Welcome to Lost Diaries. The following is part of a series of Sketches featuring fleeting exercises in curiosity from places far and wide. This one is from the Lincolnshire town of Grantham. For more meandering reads, try my Travel Journal.
“He saved my life he did. Jesus is a good guy,” says the man in the slept-in jacket, beer can at his side, mustering cheery confidence as he sways down the pavement past a pair of textbook ‘respectable ladies’ advertising the merits of Christian prayer. He needs more than just a shave. (But so do I.)
“Oh, excellent,” comes the half-baked reply. There’s an air of the W.I. about them, chatting softly with their painted placard beside the congested town traffic at 9am on a grey Monday morning. Fortunately for them, outreach doesn’t seem to require reaching out. Merely bystanding, standing by, just in case. They return to their conversation as the man continues his journey to nowhere.
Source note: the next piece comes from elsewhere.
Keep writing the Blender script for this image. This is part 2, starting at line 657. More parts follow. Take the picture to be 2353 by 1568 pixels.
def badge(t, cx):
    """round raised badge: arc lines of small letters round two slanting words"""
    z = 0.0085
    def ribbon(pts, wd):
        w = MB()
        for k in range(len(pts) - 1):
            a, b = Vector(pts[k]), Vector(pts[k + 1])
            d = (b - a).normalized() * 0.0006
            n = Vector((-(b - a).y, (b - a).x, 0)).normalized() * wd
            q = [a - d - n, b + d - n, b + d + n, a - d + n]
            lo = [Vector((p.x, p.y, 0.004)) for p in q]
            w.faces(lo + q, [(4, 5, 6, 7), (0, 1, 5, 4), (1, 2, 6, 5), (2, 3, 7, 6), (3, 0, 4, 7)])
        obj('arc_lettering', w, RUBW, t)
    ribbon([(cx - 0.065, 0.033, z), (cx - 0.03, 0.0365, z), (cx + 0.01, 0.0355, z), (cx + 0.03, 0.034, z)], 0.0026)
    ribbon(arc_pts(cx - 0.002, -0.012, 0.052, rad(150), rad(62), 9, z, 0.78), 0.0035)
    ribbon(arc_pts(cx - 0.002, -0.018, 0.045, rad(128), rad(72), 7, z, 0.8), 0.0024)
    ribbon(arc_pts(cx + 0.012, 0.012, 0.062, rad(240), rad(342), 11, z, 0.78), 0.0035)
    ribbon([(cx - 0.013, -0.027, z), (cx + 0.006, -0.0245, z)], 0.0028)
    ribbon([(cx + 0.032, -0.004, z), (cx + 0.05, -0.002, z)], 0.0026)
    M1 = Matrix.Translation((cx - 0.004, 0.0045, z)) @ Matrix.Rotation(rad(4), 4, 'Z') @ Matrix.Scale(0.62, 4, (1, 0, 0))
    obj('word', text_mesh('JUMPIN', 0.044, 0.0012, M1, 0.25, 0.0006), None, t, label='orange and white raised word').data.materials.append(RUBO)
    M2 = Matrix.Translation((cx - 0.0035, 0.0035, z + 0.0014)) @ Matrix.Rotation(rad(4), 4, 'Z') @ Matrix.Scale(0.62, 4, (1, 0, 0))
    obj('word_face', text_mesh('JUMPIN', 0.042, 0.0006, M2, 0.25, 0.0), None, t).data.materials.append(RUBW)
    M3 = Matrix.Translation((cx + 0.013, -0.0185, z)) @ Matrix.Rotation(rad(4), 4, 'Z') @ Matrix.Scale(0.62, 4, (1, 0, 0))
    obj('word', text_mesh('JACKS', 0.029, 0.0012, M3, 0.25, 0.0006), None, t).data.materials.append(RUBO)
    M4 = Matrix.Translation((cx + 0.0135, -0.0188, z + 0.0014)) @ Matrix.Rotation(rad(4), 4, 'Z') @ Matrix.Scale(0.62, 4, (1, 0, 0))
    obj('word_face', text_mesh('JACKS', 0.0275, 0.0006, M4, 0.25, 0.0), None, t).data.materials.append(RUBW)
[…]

On a community noticeboard, a local charity (“Your Catalyst For Unlocking Social Capital”) has outlined its grant-approved vision of corporate friendliness in comic sans, with a cartoon bee announcing an enterprising calendar of cuppas, hubs, chats, meets, quizzes and general informality. It’s not my idea of social fabric, but at least it’s earnest. At least it’s real.
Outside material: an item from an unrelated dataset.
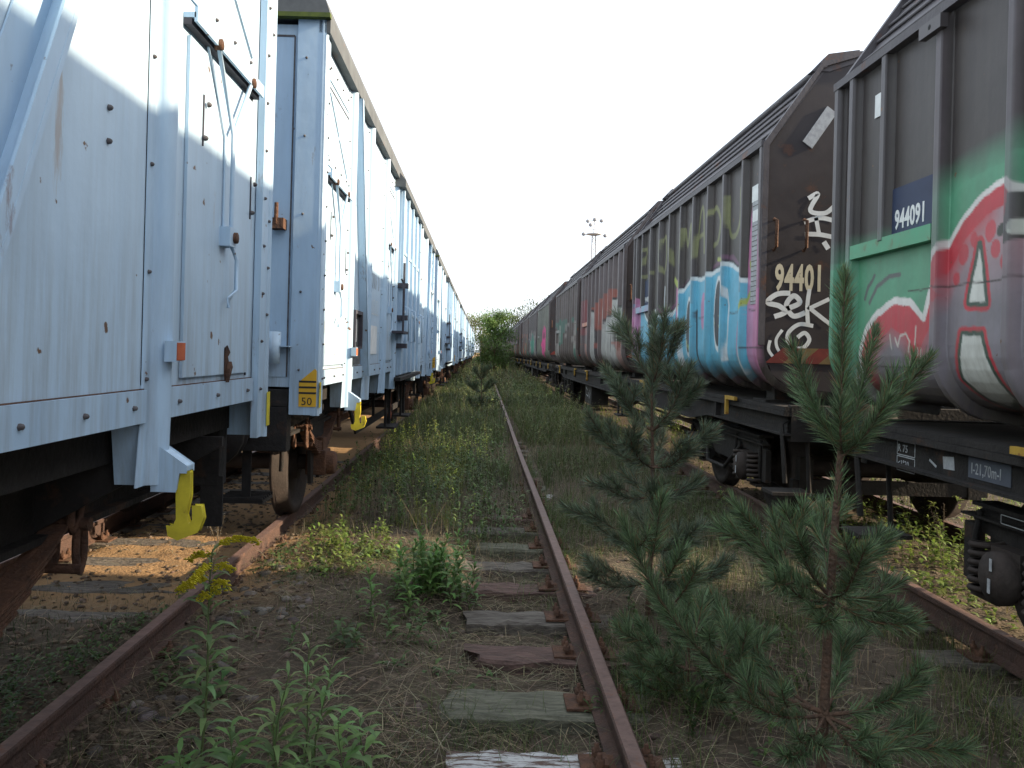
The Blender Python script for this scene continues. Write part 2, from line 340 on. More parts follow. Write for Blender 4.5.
# ================================================================ PALE BLUE COVERED WAGON (local: x towards the viewer's aisle +, y along, z up)
WL, GAPL = 11.95, 1.25
P = [1.24, 2.28, 3.50, 4.52]
def wheel_profile(s, Rw=.46):
    # a runs outwards
    return [(s*-.065, .0001), (s*-.065, .16), (s*-.03, .17), (s*-.02, .36), (s*-.07, .39), (s*-.07, Rw+.028), (s*-.045, Rw+.03), (s*-.035, Rw+.003), (s*.065, Rw-.004), (s*.068, .39), (s*.03, .37), (s*.01, .33), (s*.02, .16), (s*.07, .15), (s*.075, .0001)]
def wheelset(parent, y, name='wheelset'):
    a = MB(); a.tube([(-.95, y, .46), (.95, y, .46)], .07, 12); ax = a.build(name, M['wheel'], parent)
    for s in (-1, 1):
        m = MB(); m.lathe((s*.755, y, .46), wheel_profile(s)); m.build('wheel', M['wheel'], ax)
    return ax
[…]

Over the road, the broken eggs and spray paint have been removed from Britain’s first female Prime Minister1. Margaret Thatcher’s 10ft statue, displaying her robes of peerage, attempts to embody a kind of dignity in an age when the word makes us queasy. Here in the UK, we have come to mistrust the stiff, practised dignity of statehood, preferring the inherent universal dignity that we attempt to see within every human soul we no longer believe in. It’s one of the more useful constructs of the Age of Reason. (Because hate and love are not reasonable.)
The Iron Lady was right about one thing, if we consider beyond the opening soundbite:
“There is no such thing as society. There is a living tapestry of men and women and people, and the beauty of that tapestry and the quality of our lives will depend upon how much each of us is prepared to take responsibility for ourselves and each of us prepared to turn round and help by our own efforts those who are unfortunate.”
I’m no expert on Margaret Thatcher and claim no political allegiance, but I know that mentioning her name here without also insisting that she was some form of Satanic hag will already have lost me some readers. Oh well.